[Grok-dev] Teach me Grok
Sebastian Ware
sebastian at urbantalk.se
Thu Apr 10 03:18:10 EDT 2008
I am no hard core developer, but I will give you my view anyway.
10 apr 2008 kl. 02.01 skrev Jonathan Ellis:
> Okay, that's a big subject. :) Let me narrow it down to something
> hopefully more manageable:
>
> * Grok offers a lot of building blocks for your web application.
> * Grok is informed by a lot of hard-earned wisdom.
>
> What are some specifics? What does Grok give me that, say, django
> does not?
Zodb is excellent for storing randomly and semi-structured data. The
value of this is easily underestimated if you are used to only working
with RDBs.
The plugability of the component architecture is really solid. This
touches every corner of the framework.
All the components of the framework are well documented on a code
level. If you don't mind reading the doc tests, you'll be jocking
cutting edge stuff as well as those parts that are covered by higher
level documentation. (Even I manage to read that stuff at times...)
> My impression is that in the past couple years the rest of
> the world has rapidly caught up to zope3; is that incorrect?

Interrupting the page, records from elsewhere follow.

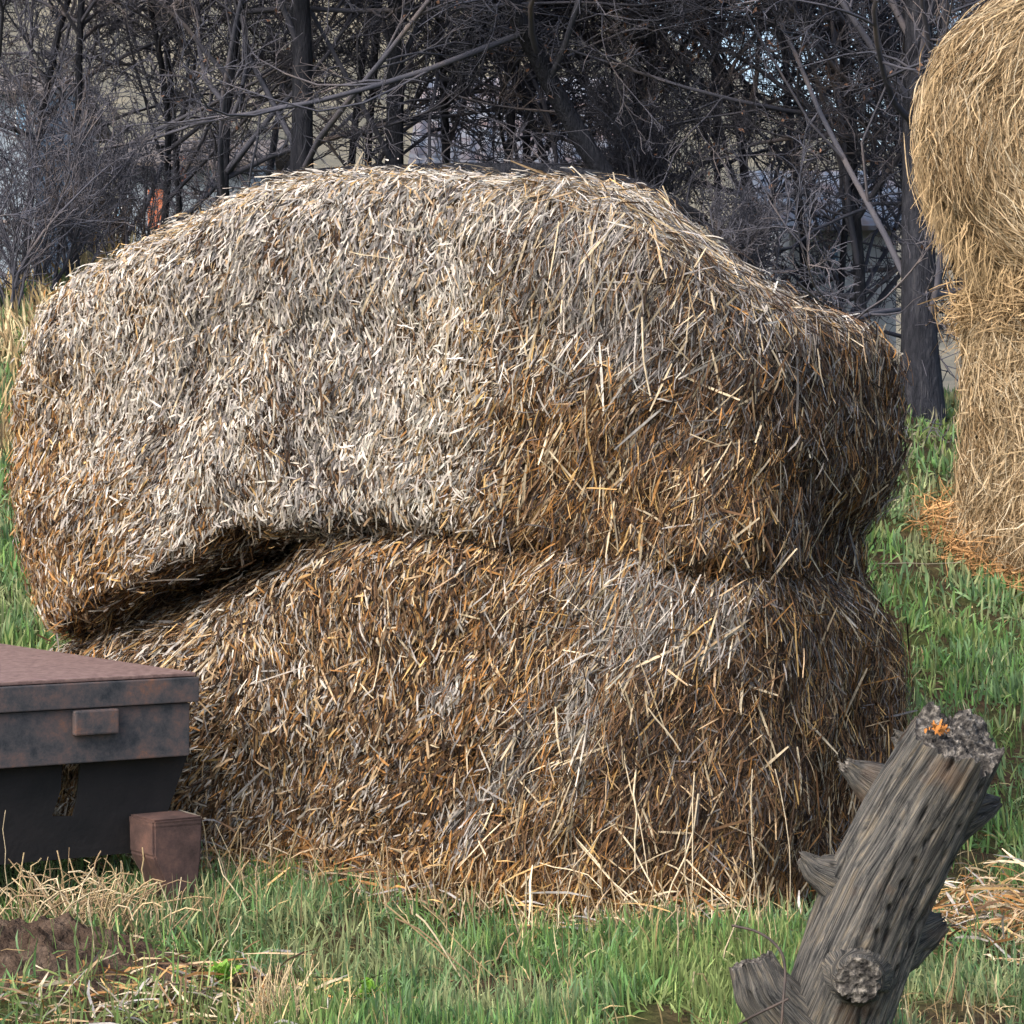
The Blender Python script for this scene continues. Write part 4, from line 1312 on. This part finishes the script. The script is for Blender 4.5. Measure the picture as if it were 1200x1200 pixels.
for (x0, y0, x1, y1, Y) in [(8, 1060, 12, 950, 7.1), (1110, 1200, 1130, 1100, 6.2), (1105, 1200, 1118, 1125, 6.2), (1100, 1190, 1115, 1110, 6.3), (935, 1190, 912, 1135, 6.4), (838, 1172, 818, 1135, 6.3), (805, 1185, 817, 1135, 6.3), (450, 1060, 560, 1165, 6.5), (470, 1075, 575, 1160, 6.5), (490, 1070, 540, 1150, 6.5), (500, 1060, 590, 1170, 6.5),
                            (105, 1060, 110, 1130, 6.6), (112, 1040, 100, 1010, 7.1)]:
    ln.append((P(x0, y0, Y), P(x1, y1, Y), 0.01))
cols = np.array([DRY[i] for i in rng.integers(0, 4, len(ln))]) * rng.uniform(0.7, 1.25, (len(ln), 1))
V, Fq, col = stalks_mesh(ln, rng.uniform(0.0018, 0.004, len(ln)), cols)
link('dry_stalks', raw_mesh('dry_stalks', V, Fq, [M['stalk']], col), kind='stuff')


# single small plants in the foreground
def leafy(px, Y, label, n=60, size=0.038):
    g = gpoint(px, Y)
    a = rng.uniform(0, 6.28, n); tl = rng.uniform(0.15, 1.25, n)
    d = np.stack([np.cos(a) * np.sin(tl), np.sin(a) * np.sin(tl), np.cos(tl)], -1)
    L = rng.uniform(0.6, 1.2, n) * size
    c = g + np.array([0, 0, 0.03]) + d * (L * rng.uniform(0.5, 1.3, n))[:, None]
    nn = norm(np.stack([-np.cos(a) * np.cos(tl), -np.sin(a) * np.cos(tl), np.sin(tl)], -1) + rng.normal(0, 0.2, (n, 3)))
    V, Fq = ribbons(c, d, nn, L, L * 0.55, 5, bow=0.006, taper=0.2)
    col = np.array([(0.20, 0.40, 0.05)]) * np.exp(rng.normal(0, 0.18, (n, 1)))
    o = link('weed', raw_mesh('weed', V, Fq, [M['leaf']], np.repeat(col, 10, 0)))
    tag(o, label, 'weed', 'bright green weeds in the foreground grass')


leafy(262, 6.45, 'bright green leafy weed beside the pale dry tuft, nearer the soil mound')
leafy(432, 6.3, 'bright green leafy weed right of the pale dry tuft', 70, 0.04)


def tuft(px, Y, n=130):
    g = gpoint(px, Y)
    s0 = g + rng.normal(0, 0.022, (n, 3)) * np.array([1.6, 1, 0])
    d0 = np.stack([rng.normal(0, 0.35, n), rng.normal(0, 0.3, n), np.ones(n)], -1)
    p = grow(s0, d0, rng.uniform(0.07, 0.21, n), 6, 0.12, 0.02)
    V, Fq = tubes(p, np.broadcast_to(0.0022 * np.linspace(1, 0.5, 6), (n, 6)), 3)
    col = np.array([(0.52, 0.42, 0.26)]) * np.exp(rng.normal(0, 0.2, (n, 1)))
    tag(link('dry_tuft', raw_mesh('dry_tuft', V, Fq, [M['stalk']], np.repeat(col, 18, 0))), 'pale straw coloured grass tuft standing in the near grass', 'tuft')


tuft(322, 6.05)

# ------------------------------------------------------------------ light, sky, camera
sun_dir = norm(np.array([-0.52, -0.55, 0.78]))
el = math.asin(sun_dir[2])
az = math.atan2(sun_dir[0], sun_dir[1])
w = bpy.data.worlds.new('World')
bpy.context.scene.world = w
w.use_nodes = True
nt = w.node_tree
sky = nt.nodes.new('ShaderNodeTexSky')
sky.sky_type = 'NISHITA'
sky.sun_disc = False
sky.sun_elevation = el
sky.sun_rotation = az
sky.air_density = 1.0
sky.dust_density = 5.0
sky.ozone_density = 0.6
bg = nt.nodes['Background']
bg.inputs['Strength'].default_value = 0.15
nt.links.new(sky.outputs['Color'], bg.inputs['Color'])
sl = bpy.data.lights.new('sun', 'SUN')
sl.energy = 0.66
sl.angle = R(50)
sl.color = (1.0, 0.94, 0.86)
so = bpy.data.objects.new('sun', sl)
C.objects.link(so)
so.rotation_euler = Vector(sun_dir).to_track_quat('Z', 'Y').to_euler()

cam = bpy.data.cameras.new('camera')
cam.sensor_width = 36
cam.lens = 36 * F_PX / 1200
cam.shift_y = -(600 - HOR) / 1200
cam.clip_end = 3000
co = bpy.data.objects.new('camera', cam)
C.objects.link(co)
co.location = (0, 0, EYE)
co.rotation_euler = (R(90), 0, 0)
sc = bpy.context.scene
sc.camera = co
sc.view_settings.view_transform = 'Standard'
sc.view_settings.look = 'None'
sc.view_settings.exposure = 1.30
sc.view_settings.gamma = 1.0
sc.cycles.use_denoising = True
sc.cycles.max_bounces = 6
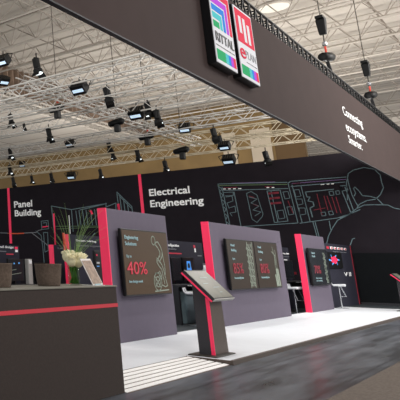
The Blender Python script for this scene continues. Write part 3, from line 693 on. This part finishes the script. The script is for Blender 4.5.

I would say it is the other way around. Zope 3 has (through Grok and
other improvements) caught up with the rest of the world in terms of
usability.
I doubt any framework will catch up with Zope 3 by incremental
improvements. It requires a total rewrite (in the same way as Zope 3
is a rewrite of Zope 2). Zope 3 is a component based framework from
the origin, the others are not.
Where Grok/Zope3 might be lacking is in the get-your-admin-interface-
for-free department and out-of-the-box UI-goodies. The prior is not a
biggie for me, but the latter is a bit of a bummer. UI-elements will
tend to be unpolished = you have to polish them yourself.
Grok/Zope3 is also a different mindset. Once you nail it, the code is
compact and efficient, but it can be a mind twister.
>
>
> Question 2, to people who came to zope via grok instead of the other
> way around: how quickly did you find you had to learn about zope3 gory
> details? I.e., how leaky of an abstraction layer is Grok?
>
I learnt Grok first (coming from Zope 2 TTW-development...). My
impression is that the abstraction layer is very solid. If you look at
the Grok code it is often quite trivial but the effects in terms of
increased usability are great.
Another factor is that you could at any time refactor the application
to be a vanilla Zope 3 app, although the general consensus on this
list is that you really shouldn't have to.